Once a Portuguese colony, East Timor declared independence in the mid-1970s, only to be invaded by Indonesia nine days later. Almost a quarter of East Timor's population died during 24 years of civil war, while Indonesian forces burned about 80% of the country's government buildings and infrastructure, leaving East Timor the poorest nation in Asia.

East Timorese voted overwhelmingly for freedom in a 1999 referendum supervised by the UN, but the vote set off a wave of violence by the Indonesian military and its supporters. East Timor achieved full independence in 2002, and relations with Indonesia are much improved.

Unlike many resource-rich developing countries, East Timor didn't squander the cash, instead setting up a sovereign-wealth fund to save revenue from Bayu-Undan.

Officials hoped that returns from the fund would help offset shrinking revenues from the Bayu-Undan field, which began piping gas to a processing plant in Darwin, Australia, in 2004 – just as oil prices began a sharp rise that would take them to a peak above $147 a barrel in 2008. From an initial balance of $370 million in 2005, the fund's size increased to $11.78 billion at the end of 2012, according to the finance ministry.

On Friday, Santos said it had reduced its estimated share of the remaining reserves at Bayu-Undan by eight million barrels of oil equivalent. Santos, which has an 11.5% stake in the field, said the revision reflects "reservoir performance and updated modeling."

Bayu-Undan isn't the only active oil-and-gas field generating revenue for East Timor. The smaller Kitan oil field, operated by Italy's Eni SpA, started production in 2011. But East Timorese officials say output at both fields has peaked.

"The government will have to take a close look at what these revised reserves mean for the petroleum fund and what the impact is on what it has available," said Shane Rosenthal, the Asian Development Bank's representative in East Timor. East Timor's finance ministry wasn't available to comment.

Another big offshore gas project in waters shared by Australia and East Timor, Greater Sunrise, is stalled by a disagreement between the government in Dili and investors led by Woodside Petroleum Ltd. East Timor wants a gas-export plant for the project built on its coast to guarantee local jobs and form the centerpiece of a petrochemical hub. Woodside and partners, including Conoco and Royal Dutch Shell PLC, say that a facility that can process the gas at sea would be more profitable.

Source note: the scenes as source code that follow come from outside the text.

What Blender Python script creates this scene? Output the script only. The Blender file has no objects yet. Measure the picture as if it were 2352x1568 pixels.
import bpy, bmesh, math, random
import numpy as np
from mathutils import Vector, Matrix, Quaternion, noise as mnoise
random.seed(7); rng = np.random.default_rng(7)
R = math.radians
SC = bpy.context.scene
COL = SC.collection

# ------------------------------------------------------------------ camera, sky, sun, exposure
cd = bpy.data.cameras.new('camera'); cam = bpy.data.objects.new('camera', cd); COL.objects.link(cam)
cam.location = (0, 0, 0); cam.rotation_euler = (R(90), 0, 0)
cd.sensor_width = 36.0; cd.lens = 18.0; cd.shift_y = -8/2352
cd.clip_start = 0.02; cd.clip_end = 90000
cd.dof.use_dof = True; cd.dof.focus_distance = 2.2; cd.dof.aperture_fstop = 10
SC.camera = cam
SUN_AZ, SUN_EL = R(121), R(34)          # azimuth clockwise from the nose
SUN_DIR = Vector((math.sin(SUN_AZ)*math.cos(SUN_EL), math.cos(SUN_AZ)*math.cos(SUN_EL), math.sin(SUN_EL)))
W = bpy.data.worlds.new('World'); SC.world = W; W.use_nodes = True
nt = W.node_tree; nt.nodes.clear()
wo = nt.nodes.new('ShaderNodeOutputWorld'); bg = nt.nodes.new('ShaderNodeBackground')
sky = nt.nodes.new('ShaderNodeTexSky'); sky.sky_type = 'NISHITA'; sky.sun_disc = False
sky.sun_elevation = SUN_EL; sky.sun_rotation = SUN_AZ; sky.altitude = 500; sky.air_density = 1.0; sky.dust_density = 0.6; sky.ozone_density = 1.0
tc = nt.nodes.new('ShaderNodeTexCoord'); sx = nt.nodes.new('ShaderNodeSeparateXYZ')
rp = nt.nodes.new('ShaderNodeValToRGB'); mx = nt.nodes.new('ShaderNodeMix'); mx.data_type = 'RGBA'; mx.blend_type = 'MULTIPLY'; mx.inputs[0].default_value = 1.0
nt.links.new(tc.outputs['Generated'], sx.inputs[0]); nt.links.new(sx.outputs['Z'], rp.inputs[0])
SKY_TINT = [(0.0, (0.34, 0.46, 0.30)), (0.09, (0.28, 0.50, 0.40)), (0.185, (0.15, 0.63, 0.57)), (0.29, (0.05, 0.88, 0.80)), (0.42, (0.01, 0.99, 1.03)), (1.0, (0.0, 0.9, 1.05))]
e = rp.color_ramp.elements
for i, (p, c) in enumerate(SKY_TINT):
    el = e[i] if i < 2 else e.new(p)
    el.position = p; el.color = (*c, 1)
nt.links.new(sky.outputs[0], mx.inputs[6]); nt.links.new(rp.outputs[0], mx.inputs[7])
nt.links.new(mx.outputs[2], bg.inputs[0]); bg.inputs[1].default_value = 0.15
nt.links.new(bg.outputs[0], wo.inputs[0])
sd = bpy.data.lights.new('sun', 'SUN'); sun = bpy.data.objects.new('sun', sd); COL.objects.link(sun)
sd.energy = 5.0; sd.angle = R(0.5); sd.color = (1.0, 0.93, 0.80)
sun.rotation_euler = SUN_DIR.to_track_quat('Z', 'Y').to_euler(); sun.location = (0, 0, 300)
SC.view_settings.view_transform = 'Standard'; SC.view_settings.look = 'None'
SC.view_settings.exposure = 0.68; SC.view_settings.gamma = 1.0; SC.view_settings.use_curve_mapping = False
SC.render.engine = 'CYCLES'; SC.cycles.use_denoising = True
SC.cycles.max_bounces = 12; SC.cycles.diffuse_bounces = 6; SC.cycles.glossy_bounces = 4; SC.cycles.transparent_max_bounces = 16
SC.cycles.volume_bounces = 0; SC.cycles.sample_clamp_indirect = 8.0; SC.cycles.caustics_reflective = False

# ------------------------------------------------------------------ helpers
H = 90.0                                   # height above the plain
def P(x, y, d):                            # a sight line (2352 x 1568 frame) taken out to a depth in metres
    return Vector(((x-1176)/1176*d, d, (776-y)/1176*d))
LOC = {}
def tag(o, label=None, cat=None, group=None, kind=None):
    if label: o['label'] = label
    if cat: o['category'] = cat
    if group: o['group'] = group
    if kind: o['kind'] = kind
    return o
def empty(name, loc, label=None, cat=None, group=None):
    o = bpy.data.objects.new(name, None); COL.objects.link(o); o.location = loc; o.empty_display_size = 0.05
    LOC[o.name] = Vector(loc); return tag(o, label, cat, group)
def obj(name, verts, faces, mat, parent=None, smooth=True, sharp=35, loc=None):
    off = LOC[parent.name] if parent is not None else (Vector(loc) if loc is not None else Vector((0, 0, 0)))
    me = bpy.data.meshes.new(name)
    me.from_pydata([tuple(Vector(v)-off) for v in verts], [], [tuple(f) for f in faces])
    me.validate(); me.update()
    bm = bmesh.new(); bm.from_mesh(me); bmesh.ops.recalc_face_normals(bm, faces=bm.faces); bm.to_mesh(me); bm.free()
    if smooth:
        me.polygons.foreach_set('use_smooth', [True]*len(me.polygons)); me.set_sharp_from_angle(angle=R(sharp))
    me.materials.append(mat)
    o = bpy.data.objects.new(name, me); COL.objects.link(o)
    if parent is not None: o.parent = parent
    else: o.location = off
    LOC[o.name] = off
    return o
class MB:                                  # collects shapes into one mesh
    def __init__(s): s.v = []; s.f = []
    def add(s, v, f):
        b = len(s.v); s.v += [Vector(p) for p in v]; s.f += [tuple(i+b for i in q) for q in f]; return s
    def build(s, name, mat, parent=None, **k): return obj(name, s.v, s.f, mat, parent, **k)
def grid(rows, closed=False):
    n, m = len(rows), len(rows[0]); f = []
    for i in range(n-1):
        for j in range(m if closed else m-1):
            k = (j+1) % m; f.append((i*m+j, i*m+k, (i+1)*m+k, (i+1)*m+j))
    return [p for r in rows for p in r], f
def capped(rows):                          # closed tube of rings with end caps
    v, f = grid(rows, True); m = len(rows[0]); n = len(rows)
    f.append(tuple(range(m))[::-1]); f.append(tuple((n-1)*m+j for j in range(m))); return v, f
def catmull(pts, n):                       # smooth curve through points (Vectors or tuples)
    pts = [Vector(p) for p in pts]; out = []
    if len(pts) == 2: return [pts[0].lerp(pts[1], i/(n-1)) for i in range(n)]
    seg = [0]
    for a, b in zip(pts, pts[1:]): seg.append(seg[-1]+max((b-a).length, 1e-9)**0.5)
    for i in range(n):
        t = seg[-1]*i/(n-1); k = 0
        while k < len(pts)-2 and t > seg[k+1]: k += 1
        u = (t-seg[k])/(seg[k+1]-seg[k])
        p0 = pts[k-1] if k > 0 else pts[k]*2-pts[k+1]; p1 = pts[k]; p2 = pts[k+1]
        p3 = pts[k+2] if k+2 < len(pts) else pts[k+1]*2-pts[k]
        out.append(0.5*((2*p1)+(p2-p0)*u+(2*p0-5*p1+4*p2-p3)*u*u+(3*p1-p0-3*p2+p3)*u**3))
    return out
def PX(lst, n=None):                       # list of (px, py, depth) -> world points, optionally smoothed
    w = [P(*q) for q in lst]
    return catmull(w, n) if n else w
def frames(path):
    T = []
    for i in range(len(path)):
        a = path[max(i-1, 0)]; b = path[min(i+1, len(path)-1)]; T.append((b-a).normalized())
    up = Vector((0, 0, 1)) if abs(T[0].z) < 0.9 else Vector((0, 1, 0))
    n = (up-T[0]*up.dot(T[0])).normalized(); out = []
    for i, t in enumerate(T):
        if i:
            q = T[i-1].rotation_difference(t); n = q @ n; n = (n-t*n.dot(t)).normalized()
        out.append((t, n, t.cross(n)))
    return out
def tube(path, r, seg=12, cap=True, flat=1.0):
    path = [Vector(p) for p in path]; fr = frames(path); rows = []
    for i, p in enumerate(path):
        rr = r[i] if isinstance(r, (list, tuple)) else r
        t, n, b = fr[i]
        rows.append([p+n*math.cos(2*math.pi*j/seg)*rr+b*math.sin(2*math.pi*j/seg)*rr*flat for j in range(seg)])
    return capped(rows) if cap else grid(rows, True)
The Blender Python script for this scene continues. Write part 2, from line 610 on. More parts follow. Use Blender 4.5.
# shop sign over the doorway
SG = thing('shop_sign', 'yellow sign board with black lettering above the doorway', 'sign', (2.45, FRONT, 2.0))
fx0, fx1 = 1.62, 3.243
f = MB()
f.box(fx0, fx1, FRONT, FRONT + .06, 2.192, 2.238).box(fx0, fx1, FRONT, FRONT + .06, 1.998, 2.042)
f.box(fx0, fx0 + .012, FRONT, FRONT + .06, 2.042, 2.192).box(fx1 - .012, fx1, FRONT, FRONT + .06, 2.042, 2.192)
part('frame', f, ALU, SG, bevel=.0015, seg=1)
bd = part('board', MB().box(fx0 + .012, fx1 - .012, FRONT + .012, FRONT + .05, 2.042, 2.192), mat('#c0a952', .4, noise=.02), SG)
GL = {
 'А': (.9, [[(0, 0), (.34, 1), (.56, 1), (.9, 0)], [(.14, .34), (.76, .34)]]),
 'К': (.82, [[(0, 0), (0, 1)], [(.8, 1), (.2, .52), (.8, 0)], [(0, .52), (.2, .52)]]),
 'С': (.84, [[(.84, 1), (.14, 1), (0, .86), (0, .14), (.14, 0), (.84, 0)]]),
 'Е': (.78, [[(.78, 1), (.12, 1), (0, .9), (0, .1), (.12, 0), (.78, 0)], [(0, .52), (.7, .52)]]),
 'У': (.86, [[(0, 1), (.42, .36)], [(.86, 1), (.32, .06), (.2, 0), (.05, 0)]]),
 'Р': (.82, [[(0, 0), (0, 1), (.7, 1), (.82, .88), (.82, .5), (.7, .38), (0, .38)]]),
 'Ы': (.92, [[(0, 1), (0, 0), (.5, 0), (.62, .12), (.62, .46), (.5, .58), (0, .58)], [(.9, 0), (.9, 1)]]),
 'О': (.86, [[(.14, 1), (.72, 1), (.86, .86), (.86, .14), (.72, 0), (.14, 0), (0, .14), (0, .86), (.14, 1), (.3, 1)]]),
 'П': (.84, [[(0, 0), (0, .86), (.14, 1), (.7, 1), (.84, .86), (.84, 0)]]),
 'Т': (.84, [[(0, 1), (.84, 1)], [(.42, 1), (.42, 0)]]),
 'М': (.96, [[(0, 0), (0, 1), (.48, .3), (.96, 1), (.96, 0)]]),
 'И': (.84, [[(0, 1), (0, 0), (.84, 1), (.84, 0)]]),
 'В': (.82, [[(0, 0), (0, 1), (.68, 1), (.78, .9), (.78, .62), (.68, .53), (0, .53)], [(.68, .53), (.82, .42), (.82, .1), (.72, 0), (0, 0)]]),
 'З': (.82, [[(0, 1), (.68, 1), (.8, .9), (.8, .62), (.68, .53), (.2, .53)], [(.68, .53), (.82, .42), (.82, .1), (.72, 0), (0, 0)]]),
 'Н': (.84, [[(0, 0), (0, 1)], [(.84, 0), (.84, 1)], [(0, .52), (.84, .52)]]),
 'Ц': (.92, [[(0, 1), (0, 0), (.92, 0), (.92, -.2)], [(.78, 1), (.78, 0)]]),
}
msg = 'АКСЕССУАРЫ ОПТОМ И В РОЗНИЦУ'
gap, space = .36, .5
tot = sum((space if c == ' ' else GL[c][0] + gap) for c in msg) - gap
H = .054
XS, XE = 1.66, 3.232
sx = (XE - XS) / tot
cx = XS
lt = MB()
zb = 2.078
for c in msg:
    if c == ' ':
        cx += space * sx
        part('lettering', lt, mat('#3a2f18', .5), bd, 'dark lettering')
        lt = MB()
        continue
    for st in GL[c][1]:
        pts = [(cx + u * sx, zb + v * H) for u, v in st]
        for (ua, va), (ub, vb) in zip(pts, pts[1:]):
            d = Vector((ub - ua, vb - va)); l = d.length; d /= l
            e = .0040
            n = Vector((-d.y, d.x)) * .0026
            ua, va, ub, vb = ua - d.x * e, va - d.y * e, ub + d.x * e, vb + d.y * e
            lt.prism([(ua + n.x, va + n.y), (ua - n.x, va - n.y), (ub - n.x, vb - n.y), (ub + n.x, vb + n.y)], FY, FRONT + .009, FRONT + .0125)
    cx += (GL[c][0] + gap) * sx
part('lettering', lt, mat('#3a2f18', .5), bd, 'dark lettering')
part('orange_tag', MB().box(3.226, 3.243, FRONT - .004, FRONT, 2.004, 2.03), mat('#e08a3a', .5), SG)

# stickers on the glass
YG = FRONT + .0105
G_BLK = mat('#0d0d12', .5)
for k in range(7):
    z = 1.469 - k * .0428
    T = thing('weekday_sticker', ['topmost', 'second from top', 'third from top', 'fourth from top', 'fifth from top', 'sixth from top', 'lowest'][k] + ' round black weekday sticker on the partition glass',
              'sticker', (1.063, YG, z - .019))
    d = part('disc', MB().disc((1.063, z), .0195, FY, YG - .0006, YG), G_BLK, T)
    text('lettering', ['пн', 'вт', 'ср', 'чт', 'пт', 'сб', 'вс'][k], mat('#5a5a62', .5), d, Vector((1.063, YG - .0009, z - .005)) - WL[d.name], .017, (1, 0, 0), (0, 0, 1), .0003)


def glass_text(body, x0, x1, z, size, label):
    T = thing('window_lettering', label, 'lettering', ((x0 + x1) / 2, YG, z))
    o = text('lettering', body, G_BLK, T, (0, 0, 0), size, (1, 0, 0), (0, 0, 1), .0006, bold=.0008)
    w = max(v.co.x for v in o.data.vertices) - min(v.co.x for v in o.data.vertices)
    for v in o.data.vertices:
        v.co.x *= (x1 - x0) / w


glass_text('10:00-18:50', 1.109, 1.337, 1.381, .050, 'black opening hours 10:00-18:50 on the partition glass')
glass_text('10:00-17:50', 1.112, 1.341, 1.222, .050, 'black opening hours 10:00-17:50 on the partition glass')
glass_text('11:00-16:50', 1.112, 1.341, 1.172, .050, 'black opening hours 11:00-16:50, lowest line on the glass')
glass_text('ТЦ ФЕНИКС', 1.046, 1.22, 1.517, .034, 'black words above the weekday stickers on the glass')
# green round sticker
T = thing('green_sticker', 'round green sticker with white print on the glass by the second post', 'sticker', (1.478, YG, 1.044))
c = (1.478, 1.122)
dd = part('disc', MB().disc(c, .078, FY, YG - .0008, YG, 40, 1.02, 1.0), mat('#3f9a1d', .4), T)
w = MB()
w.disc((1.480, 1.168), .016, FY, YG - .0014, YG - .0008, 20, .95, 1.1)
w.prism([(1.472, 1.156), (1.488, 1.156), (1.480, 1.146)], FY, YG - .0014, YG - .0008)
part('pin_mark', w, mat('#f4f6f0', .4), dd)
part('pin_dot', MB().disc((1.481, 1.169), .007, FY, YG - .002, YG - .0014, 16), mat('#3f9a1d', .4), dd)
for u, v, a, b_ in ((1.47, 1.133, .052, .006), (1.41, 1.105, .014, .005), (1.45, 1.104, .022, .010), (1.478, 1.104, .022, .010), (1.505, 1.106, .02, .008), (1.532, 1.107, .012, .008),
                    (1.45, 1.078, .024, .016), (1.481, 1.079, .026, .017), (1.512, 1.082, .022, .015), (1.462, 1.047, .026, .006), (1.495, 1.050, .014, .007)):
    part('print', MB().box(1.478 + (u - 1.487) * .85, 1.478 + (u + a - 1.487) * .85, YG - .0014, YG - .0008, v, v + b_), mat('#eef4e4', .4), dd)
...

A lower estimate of reserves at Bayu-Undan – and the possibility that the field could run out of gas within a few years – troubles observers like Mr. Scheiner, because East Timor has begun raiding the sovereign-wealth fund to pay for infrastructure projects like roads. Withdrawals in 2012 came to $1.5 billion, about $830 million more than the fund's managers estimate is sustainable.

Mr. Scheiner said La o Hamutuk's modeling suggests that the petroleum fund will be able to finance state spending for only about five years after production ceases at Bayu-Undan. Other industries, such as coffee exports, are too small to take up the slack. "The problem for East Timor is that it's poor in everything other than oil" and gas, Mr. Scheiner said.